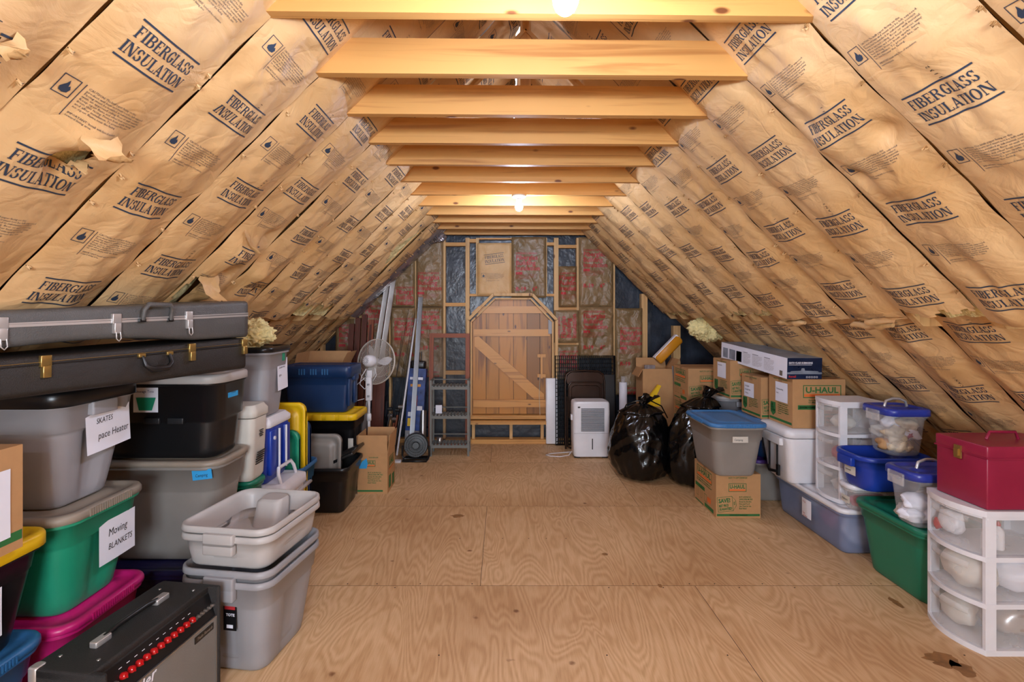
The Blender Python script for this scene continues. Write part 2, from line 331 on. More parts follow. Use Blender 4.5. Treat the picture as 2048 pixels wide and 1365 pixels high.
def serif(word, h, width, y0=0):
    """slab-serif capitals drawn from stems, hairlines and bowls"""
    S, T, sf = .21, .075, .09
    Q = []; x = 0
    def q(a, b, c, d): Q.append([a, b, c, d])
    def R(x0, x1, y0_, y1_): q((x0, y0_), (x1, y0_), (x1, y1_), (x0, y1_))
    def stem(x0, w_=S, t0=True, t1=True):
        R(x0, x0+w_, 0, 1)
        if t0: R(x0-sf, x0+w_+sf, 0, T)
        if t1: R(x0-sf, x0+w_+sf, 1-T, 1)
    def arc(cx, cy, rx, ry, a0, a1, w0, w1, n=10):
        """bowl stroke, thin w0 at top and bottom, w1 at the sides"""
        pr = None
        for i in range(n+1):
            a = (a0+(a1-a0)*i/n)*D2R; t = abs(math.cos(a)); wd = w0+(w1-w0)*t
            p = ((cx+rx*math.cos(a), cy+ry*math.sin(a)), (cx+(rx-wd)*math.cos(a), cy+(ry-wd*.9)*math.sin(a)))
            if pr: q(pr[0], p[0], p[1], pr[1])
            pr = p
    for ch in word:
        if ch == 'I': x += .1; stem(x); x += S+.16
        elif ch in 'FE':
            x += .1; stem(x); R(x, x+.66, 1-T, 1); R(x+.6, x+.66, .74, 1); R(x, x+.5, .5, .5+T); R(x+.45, x+.5, .4, .66)
            if ch == 'E': R(x, x+.7, 0, T); R(x+.64, x+.7, 0, .27)
            x += .78
        elif ch == 'L': x += .1; stem(x); R(x, x+.62, 0, T); R(x+.56, x+.62, 0, .27); x += .7
        elif ch in 'BR':
            x += .1; stem(x); R(x, x+.42, 1-T, 1); R(x, x+.42, .5, .5+T)
            arc(x+.4, .76, .32, .24, -90, 90, T, S)
            if ch == 'B': R(x, x+.42, 0, T); arc(x+.42, .27, .35, .27, -90, 90, T, S); x += .86
            else: q((x+.36, .5), (x+.56, .5), (x+.86, 0), (x+.62, 0)); R(x+.6, x+.95, 0, T); x += .98
        elif ch == 'T': stem(x+.3, S, True, False); R(x, x+.81, 1-T, 1); R(x, x+.06, .72, 1); R(x+.75, x+.81, .72, 1); x += .9
        elif ch == 'U':
            x += .08; stem(x, S, False, True); Q[-2][0] = (x, .3); Q[-2][1] = (x+S, .3); R(x+.62, x+.7, .3, 1); R(x+.52, x+.8, 1-T, 1)
            arc(x+.35, .32, .35, .32, 180, 360, T, .16); x += .88
        elif ch == 'N':
            x += .08; R(x, x+.08, 0, 1); R(x-.08, x+.2, 0, T); R(x-.08, x+.14, 1-T, 1); q((x, 1), (x+.24, 1), (x+.78, 0), (x+.56, 0)); R(x+.7, x+.78, 0, 1); R(x+.6, x+.88, 1-T, 1); x += .96
        elif ch == 'A':
            q((x+.1, 0), (x+.18, 0), (x+.46, 1), (x+.38, 1)); q((x+.62, 0), (x+.85, 0), (x+.5, 1), (x+.36, 1)); R(x+.2, x+.7, .28, .28+T); R(x, x+.3, 0, T); R(x+.55, x+.95, 0, T); x += .98
        elif ch == 'O': arc(x+.45, .5, .45, .52, 0, 360, T, S, 20); x += .98
        elif ch == 'G': arc(x+.45, .5, .45, .52, 42, 330, T, S, 16); R(x+.6, x+.8, .08, .42); R(x+.5, x+.9, .4, .4+T); R(x+.74, x+.8, .7, .98); x += .97
        elif ch == 'S':
            arc(x+.34, .75, .31, .26, 15, 250, T, S*.9, 10); arc(x+.34, .27, .33, .28, -160, 75, T, S*.9, 10); R(x+.56, x+.62, .7, .98); R(x+.03, x+.09, .03, .33); x += .77
    k = width/x; V, F = [], []
    for quad in Q:
        p = [Vector((a*k, b*h)) for a, b in quad]
        nx = max(1, int(max((p[1]-p[0]).length, (p[2]-p[3]).length)/.014)); ny = max(1, int(max((p[3]-p[0]).length, (p[2]-p[1]).length)/.014))
        o = len(V)
        for j in range(ny+1):
            for i in range(nx+1):
                a = p[0].lerp(p[1], i/nx); b = p[3].lerp(p[2], i/nx); c = a.lerp(b, j/ny); V.append((c.x-width/2, c.y+y0))
        F += [(o+j*(nx+1)+i, o+j*(nx+1)+i+1, o+(j+1)*(nx+1)+i+1, o+(j+1)*(nx+1)+i) for j in range(ny) for i in range(nx)]
    return V, F
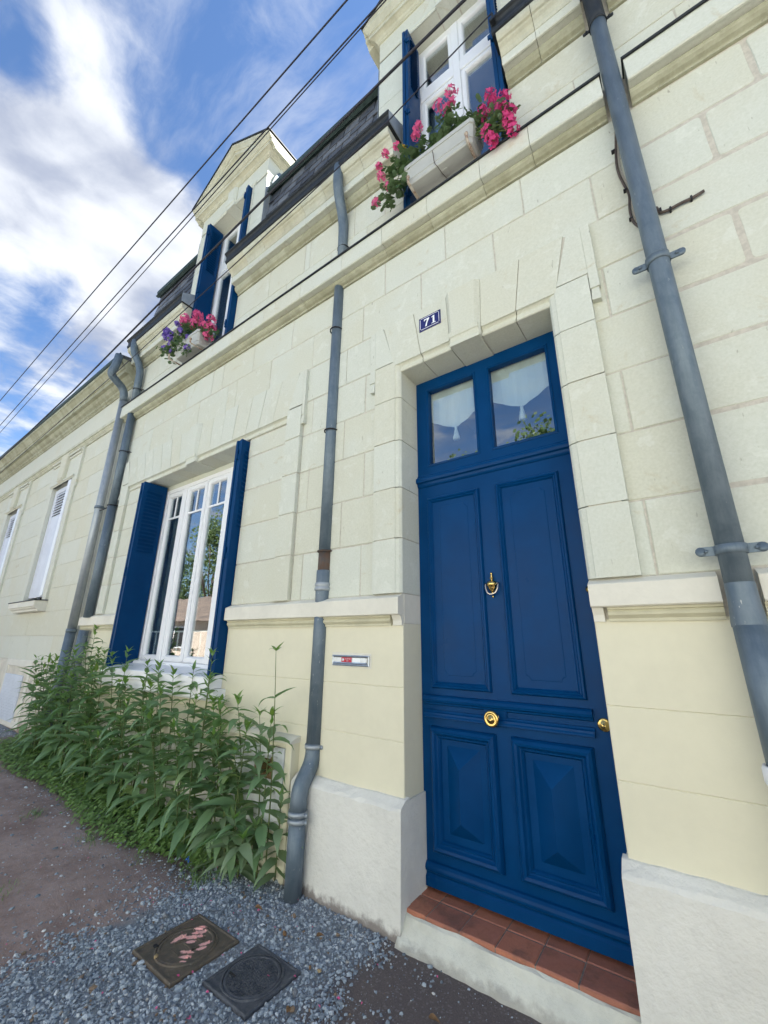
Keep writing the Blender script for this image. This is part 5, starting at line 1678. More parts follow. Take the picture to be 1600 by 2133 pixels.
# ================================================================== TALL WEEDS ALONG THE WALL
def leaf_mesh(mat, L, Wd, droop, fold, seg=6):
    """a lance-shaped leaf along +X, folded on its midrib and drooping"""
    m2 = MB()
    rows = []
    ang = 0.0
    x, z = 0.0, 0.0
    for i in range(seg + 1):
        u = i / seg
        w_ = Wd * (math.sin(math.pi * min(1, u * 1.02) ** .62) ** 1.1) * (1 - .25 * u) + .0006
        if u < .1:
            w_ = .0018 + u * Wd * .8
        lift = w_ * fold
        jog = rnd.uniform(-.04, .04) * Wd
        rows.append([(x, -w_ + jog, z + lift), (x, jog, z), (x, w_ + jog, z + lift)])
        ang -= droop / seg * (0.4 + 1.2 * u)
        x += L / seg * math.cos(ang)
        z += L / seg * math.sin(ang)
    m2.rings(rows, closed=False, smooth=True)
    me = m2.mesh('leaf')
    me.materials.append(mat)
    return me


LEAVES = {k: [leaf_mesh(M[k], rnd.uniform(.92, 1.08) * .165, rnd.uniform(.0205, .0290), d, rnd.uniform(.15, .5)) for d in (.25, .6, .9, 1.3, 1.7, .45)] for k in ('leaf', 'leaf_pale', 'leaf_young')}
ENV = [(-7.2, .62), (-6.88, .95), (-6.2, 1.0), (-5.8, 1.08), (-5.0, 1.28), (-4.7, 1.18), (-3.9, 1.10), (-3.5, 1.12), (-2.95, 1.04), (-2.6, 1.0), (-2.3, .94), (-2.05, .88)]


def env(x):
    for (x0, h0), (x1, h1) in zip(ENV[:-1], ENV[1:]):
        if x0 <= x <= x1:
            return h0 + (h1 - h0) * (x - x0) / (x1 - x0)
    return .6


WEEDS = 'tall leafy weeds growing along the foot of the wall'


def weed(x, y, h, lean, label, pal, first_leaf=.12, step_=.062, lscale=1.0, bare=None):
    gz = ground_z(x)
    o = bpy.data.objects.new('weed_plant', None)
    o.location = (x, y, gz)
    o.empty_display_size = .05
    COL.objects.link(o)
    tag(o, label, 'plant', WEEDS)
    lx, ly = lean
    pt = []
    for i in range(7):
        u = i / 6
        pt.append(Vector((lx * u ** 1.8 + .008 * math.sin(3.0 * u + x * 9), ly * u ** 1.8 + .008 * math.sin(2.4 * u + x * 5), h * u * (1 - .10 * (abs(lx) + abs(ly)) * u))))
    s_ = obj('stem', MB().tube(pt, [.0042, .0042, .004, .0036, .003, .0024, .0014], 6), M['stem'])
    s_.parent = o
    zz = first_leaf
    az = rnd.uniform(0, 6.28)
    while zz < h:
        u = zz / h
        if bare and bare[0] < u < bare[1]:
            zz += step_
            continue
        f = u * 6
        i = min(5, int(f))
        c = pt[i].lerp(pt[i + 1], f - i)
        az += 1.57 + rnd.uniform(-.35, .35)
        top = u > .93
        size = (.70 + .65 * math.sin(math.pi * min(.98, max(.1, u * .85 + .12)))) * lscale
        if top:
            size *= .60
        for s in (0, 1):
            if rnd.random() < .06:
                continue
            ll = rnd.uniform(.8, 1.2) * size
            kind = 'leaf_young' if (top and rnd.random() < .7) else (pal if rnd.random() < .8 else 'leaf')
            lf = bpy.data.objects.new('leaf', LEAVES[kind][rnd.randrange(6)])
            lf.parent = o
            lf.location = c + Vector((rnd.uniform(-.002, .002), rnd.uniform(-.002, .002), rnd.uniform(-.012, .012)))
            pitch = -rnd.uniform(.0, .6) if not top else -rnd.uniform(.7, 1.25)
            if u < .35:
                pitch += .45
            lf.rotation_euler = (rnd.uniform(-.35, .35), pitch, az + s * math.pi + rnd.uniform(-.3, .3))
            lf.scale = (ll, ll * rnd.uniform(.85, 1.2), ll)
            COL.objects.link(lf)
        zz += step_ * rnd.uniform(.75, 1.25) * (1.0 if u < .8 else .6)
    # tuft of young leaves at the tip
    for k in range(4):
        lf = bpy.data.objects.new('leaf', LEAVES['leaf_young'][k])
        lf.parent = o
        lf.location = pt[-1]
        lf.rotation_euler = (rnd.uniform(-.3, .3), -rnd.uniform(.5, 1.2), az + k * 1.57)
        q_ = rnd.uniform(.35, .55)
        lf.scale = (q_, q_, q_)
        COL.objects.link(lf)
    return o


LAB_BACK = 'tall green weed in the row against the wall under the window'
LAB_FRONT = 'shorter weed leaning out at the front of the clump under the window'
LAB_RIGHT = 'pale grey-green weed at the right end of the clump in front of the grey panel'
LAB_LEFT = 'dark weed at the far left end of the clump in front of the neighbouring house'
nplants = 0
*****
=== The exercise ===
Scan the listing above and identify each line holding the string "from"; copy every such line.

=== Exercise response ===
The Blender Python script for this scene continues. Write part 2, from line 331 on. More parts follow. Use Blender 4.5. Treat the picture as 2048 pixels wide and 1365 pixels high.
    """slab-serif capitals drawn from stems, hairlines and bowls"""